#### [Collected data]
[start]
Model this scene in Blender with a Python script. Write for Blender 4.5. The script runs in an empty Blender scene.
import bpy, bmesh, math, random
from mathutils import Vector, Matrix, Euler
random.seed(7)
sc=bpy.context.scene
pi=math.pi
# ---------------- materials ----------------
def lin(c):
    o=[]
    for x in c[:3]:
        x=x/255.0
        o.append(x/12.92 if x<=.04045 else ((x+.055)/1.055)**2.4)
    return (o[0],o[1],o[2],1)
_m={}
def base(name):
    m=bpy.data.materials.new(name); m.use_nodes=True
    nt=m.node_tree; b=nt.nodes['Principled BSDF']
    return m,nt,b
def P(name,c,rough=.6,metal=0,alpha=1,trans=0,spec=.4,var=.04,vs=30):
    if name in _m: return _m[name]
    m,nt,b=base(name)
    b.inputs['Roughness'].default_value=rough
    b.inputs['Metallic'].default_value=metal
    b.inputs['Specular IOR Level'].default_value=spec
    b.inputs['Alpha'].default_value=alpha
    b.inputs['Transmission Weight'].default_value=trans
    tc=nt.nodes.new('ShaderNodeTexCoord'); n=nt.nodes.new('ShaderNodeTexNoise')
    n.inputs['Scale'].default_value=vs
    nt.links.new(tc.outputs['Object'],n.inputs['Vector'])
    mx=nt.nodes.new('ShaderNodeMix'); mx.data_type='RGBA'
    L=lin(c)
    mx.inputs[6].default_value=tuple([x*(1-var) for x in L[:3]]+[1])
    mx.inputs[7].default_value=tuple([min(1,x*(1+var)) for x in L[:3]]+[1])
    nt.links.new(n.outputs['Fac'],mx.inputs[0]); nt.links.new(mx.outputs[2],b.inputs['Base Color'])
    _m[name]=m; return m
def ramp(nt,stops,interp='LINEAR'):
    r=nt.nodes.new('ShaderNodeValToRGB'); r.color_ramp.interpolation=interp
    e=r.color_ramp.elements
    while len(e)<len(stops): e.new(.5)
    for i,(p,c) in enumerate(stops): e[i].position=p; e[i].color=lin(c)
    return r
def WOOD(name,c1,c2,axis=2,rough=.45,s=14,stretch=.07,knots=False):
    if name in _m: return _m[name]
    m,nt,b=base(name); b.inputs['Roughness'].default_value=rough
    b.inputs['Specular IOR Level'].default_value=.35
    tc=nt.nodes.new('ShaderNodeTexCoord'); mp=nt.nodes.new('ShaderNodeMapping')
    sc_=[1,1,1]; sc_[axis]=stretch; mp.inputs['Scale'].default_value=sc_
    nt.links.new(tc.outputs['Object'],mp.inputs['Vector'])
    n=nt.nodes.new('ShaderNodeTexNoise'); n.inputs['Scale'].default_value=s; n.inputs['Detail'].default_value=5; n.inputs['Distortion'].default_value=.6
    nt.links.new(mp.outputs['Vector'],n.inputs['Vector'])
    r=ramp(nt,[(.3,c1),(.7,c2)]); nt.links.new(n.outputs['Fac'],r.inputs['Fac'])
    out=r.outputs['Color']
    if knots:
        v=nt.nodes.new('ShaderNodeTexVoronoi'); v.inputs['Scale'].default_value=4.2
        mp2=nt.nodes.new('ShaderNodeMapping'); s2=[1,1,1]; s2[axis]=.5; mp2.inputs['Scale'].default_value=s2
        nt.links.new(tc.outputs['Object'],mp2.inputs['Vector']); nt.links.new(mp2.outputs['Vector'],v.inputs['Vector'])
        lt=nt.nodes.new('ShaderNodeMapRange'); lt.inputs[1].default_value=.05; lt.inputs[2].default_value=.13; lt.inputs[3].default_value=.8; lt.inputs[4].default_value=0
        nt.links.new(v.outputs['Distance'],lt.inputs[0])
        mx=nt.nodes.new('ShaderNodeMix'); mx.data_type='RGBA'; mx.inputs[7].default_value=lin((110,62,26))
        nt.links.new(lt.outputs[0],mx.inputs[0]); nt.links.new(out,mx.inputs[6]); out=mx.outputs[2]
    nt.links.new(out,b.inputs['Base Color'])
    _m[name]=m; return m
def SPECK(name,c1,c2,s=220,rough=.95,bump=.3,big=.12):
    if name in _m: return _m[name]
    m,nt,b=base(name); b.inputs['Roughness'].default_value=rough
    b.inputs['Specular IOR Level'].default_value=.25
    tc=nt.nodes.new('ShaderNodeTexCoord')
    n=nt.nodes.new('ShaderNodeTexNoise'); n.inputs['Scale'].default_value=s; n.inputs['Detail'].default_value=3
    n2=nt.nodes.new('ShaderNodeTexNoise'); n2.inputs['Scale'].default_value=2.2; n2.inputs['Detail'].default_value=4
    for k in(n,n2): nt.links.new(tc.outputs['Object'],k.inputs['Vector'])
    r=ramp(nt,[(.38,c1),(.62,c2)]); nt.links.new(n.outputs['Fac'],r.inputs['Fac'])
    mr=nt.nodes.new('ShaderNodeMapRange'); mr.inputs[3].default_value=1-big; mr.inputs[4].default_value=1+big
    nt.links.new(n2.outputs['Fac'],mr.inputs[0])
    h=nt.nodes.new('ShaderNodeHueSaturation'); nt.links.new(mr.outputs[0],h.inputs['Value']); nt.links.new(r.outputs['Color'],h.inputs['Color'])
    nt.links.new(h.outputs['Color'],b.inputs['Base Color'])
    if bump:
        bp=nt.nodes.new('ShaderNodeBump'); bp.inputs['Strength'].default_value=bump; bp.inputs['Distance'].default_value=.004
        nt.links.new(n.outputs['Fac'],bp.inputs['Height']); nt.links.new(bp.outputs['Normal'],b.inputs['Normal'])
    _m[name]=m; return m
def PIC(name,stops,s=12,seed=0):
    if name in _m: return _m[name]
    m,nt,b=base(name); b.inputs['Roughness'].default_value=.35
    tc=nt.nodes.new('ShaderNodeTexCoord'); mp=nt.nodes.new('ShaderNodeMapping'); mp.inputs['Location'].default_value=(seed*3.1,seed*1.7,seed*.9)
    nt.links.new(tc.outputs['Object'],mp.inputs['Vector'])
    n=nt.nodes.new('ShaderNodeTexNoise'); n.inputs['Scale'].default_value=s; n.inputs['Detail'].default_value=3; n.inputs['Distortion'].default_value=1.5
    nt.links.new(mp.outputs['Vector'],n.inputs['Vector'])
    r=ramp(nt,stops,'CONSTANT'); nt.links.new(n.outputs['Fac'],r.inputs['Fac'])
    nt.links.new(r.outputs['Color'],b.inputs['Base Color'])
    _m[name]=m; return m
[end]
#### [Problem to solve]
Copy all lines above containing the string "scene".

#### [Final result]
Model this scene in Blender with a Python script. Write for Blender 4.5. The script runs in an empty Blender scene.
sc=bpy.context.scene